Source excerpt ->
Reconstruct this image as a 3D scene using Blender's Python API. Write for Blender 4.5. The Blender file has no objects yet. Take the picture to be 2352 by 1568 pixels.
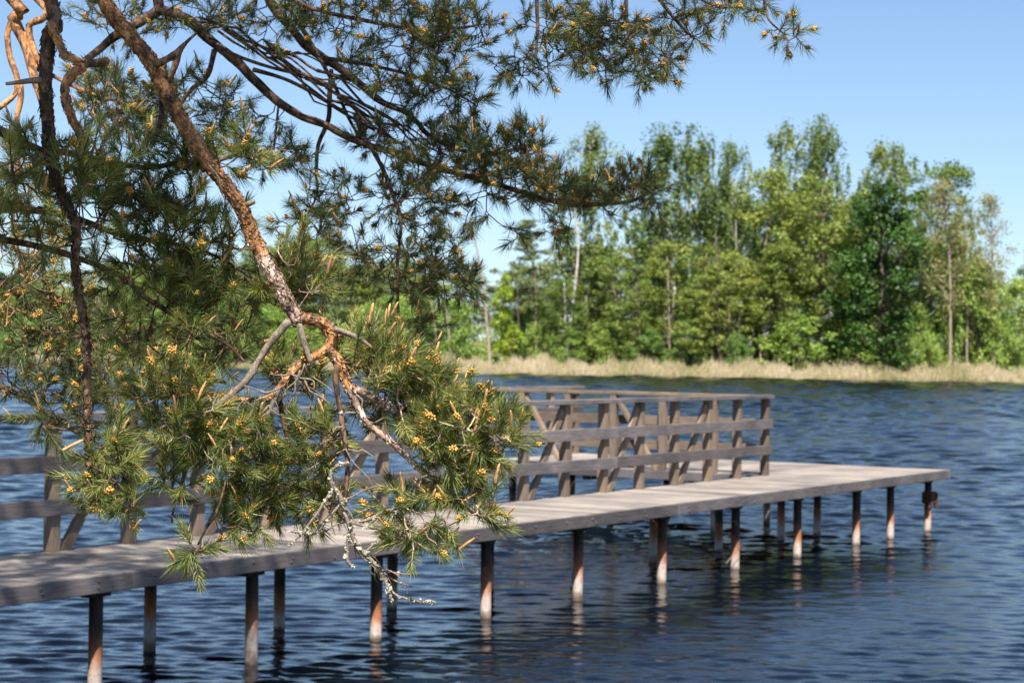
import bpy, math, random
import numpy as np
from mathutils import Matrix, Vector

# ------------------------------------------------------------------ camera
S = bpy.context.scene
COL = S.collection
W_PX, F_PX = 2352.0, 4573.0          # picture width and focal length in the same pixel unit
V_HOR, ROLL, EYE = 808.0, 0.014, 2.533
PITCH = math.atan((V_HOR - 784) / F_PX)
cam_d = bpy.data.cameras.new("camera")
cam = bpy.data.objects.new("camera", cam_d)
COL.objects.link(cam)
CM = Matrix.Translation((0, 0, EYE)) @ Matrix.Rotation(math.radians(90) + PITCH, 4, 'X') @ Matrix.Rotation(ROLL, 4, 'Z')
cam.matrix_world = CM
cam_d.sensor_width = 36
cam_d.lens = 36 * F_PX / W_PX
cam_d.clip_start = 0.1
cam_d.clip_end = 3000
cam_d.dof.use_dof = True
cam_d.dof.focus_distance = 5.0
cam_d.dof.aperture_fstop = 9.6
S.camera = cam

# ------------------------------------------------------------------ light
SUN_EL, SUN_X, SUN_Y = math.radians(57), 0.07, -0.997     # horizontal direction towards the sun
wld = bpy.data.worlds.new("World")
S.world = wld
wld.use_nodes = True
wn, wl = wld.node_tree.nodes, wld.node_tree.links
wn.clear()
sky = wn.new('ShaderNodeTexSky')
sky.sky_type = 'NISHITA'
sky.sun_disc = False
sky.sun_elevation = SUN_EL
sky.sun_rotation = math.atan2(SUN_X, SUN_Y)
sky.air_density = 0.8
sky.dust_density = 0.4
sky.ozone_density = 3.0
bgn = wn.new('ShaderNodeBackground')
bgn.inputs[1].default_value = 0.072
wo = wn.new('ShaderNodeOutputWorld')
# look up the sky a little higher than the true direction: the air that day was clearer than the model's horizon band
tcw = wn.new('ShaderNodeTexCoord')
lift = wn.new('ShaderNodeVectorMath'); lift.operation = 'MULTIPLY_ADD'
lift.inputs[1].default_value = (1, 1, 1.0); lift.inputs[2].default_value = (0, 0, 0.015)
wl.new(tcw.outputs['Generated'], lift.inputs[0])
wl.new(lift.outputs[0], sky.inputs[0])
wl.new(sky.outputs[0], bgn.inputs[0])
wl.new(bgn.outputs[0], wo.inputs[0])
sun_d = bpy.data.lights.new("sun", 'SUN')
sun_d.energy = 5.0
sun_d.angle = math.radians(0.53)
sun_d.color = (1.0, 0.94, 0.85)
sun = bpy.data.objects.new("sun", sun_d)
COL.objects.link(sun)
to_sun = Vector((SUN_X * math.cos(SUN_EL), SUN_Y * math.cos(SUN_EL), math.sin(SUN_EL)))
sun.rotation_euler = to_sun.to_track_quat('Z', 'Y').to_euler()
S.view_settings.view_transform = 'Standard'
S.view_settings.look = 'None'
S.view_settings.gamma = 1.0
S.view_settings.exposure = 1.15
S.cycles.max_bounces = 8
S.cycles.diffuse_bounces = 3
S.cycles.transmission_bounces = 3
S.cycles.transparent_max_bounces = 4
S.cycles.caustics_reflective = False
S.cycles.caustics_refractive = False

rng = np.random.default_rng(7)
random.seed(7)


# ------------------------------------------------------------------ helpers
def P(u, v, Y):
    """world point seen at picture point (u, v) at distance Y in front of the camera"""
    d = CM.to_3x3() @ Vector(((u - 1176) / F_PX, (784 - v) / F_PX, -1))
    k = Y / d.y
    return np.array([d.x * k, Y, EYE + d.z * k])


def tag(o, label=None, cat=None, group=None, kind=None):
    if label: o["label"] = label
    if cat: o["category"] = cat
    if group: o["group"] = group
    if kind: o["kind"] = kind
    return o


def empty(name, loc=(0, 0, 0), rz=0.0):
    o = bpy.data.objects.new(name, None)
    COL.objects.link(o)
    o.location = loc
    o.rotation_euler = (0, 0, rz)
    o.empty_display_size = 0.2
    return o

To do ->
Give again, word for word, every line from the top of the data through the line with "from mathutils import Matrix, Vector", both ends included, and exclude the pictures.

Response to the exercise ->
Reconstruct this image as a 3D scene using Blender's Python API. Write for Blender 4.5. The Blender file has no objects yet. Take the picture to be 2352 by 1568 pixels.
import bpy, math, random
import numpy as np
from mathutils import Matrix, Vector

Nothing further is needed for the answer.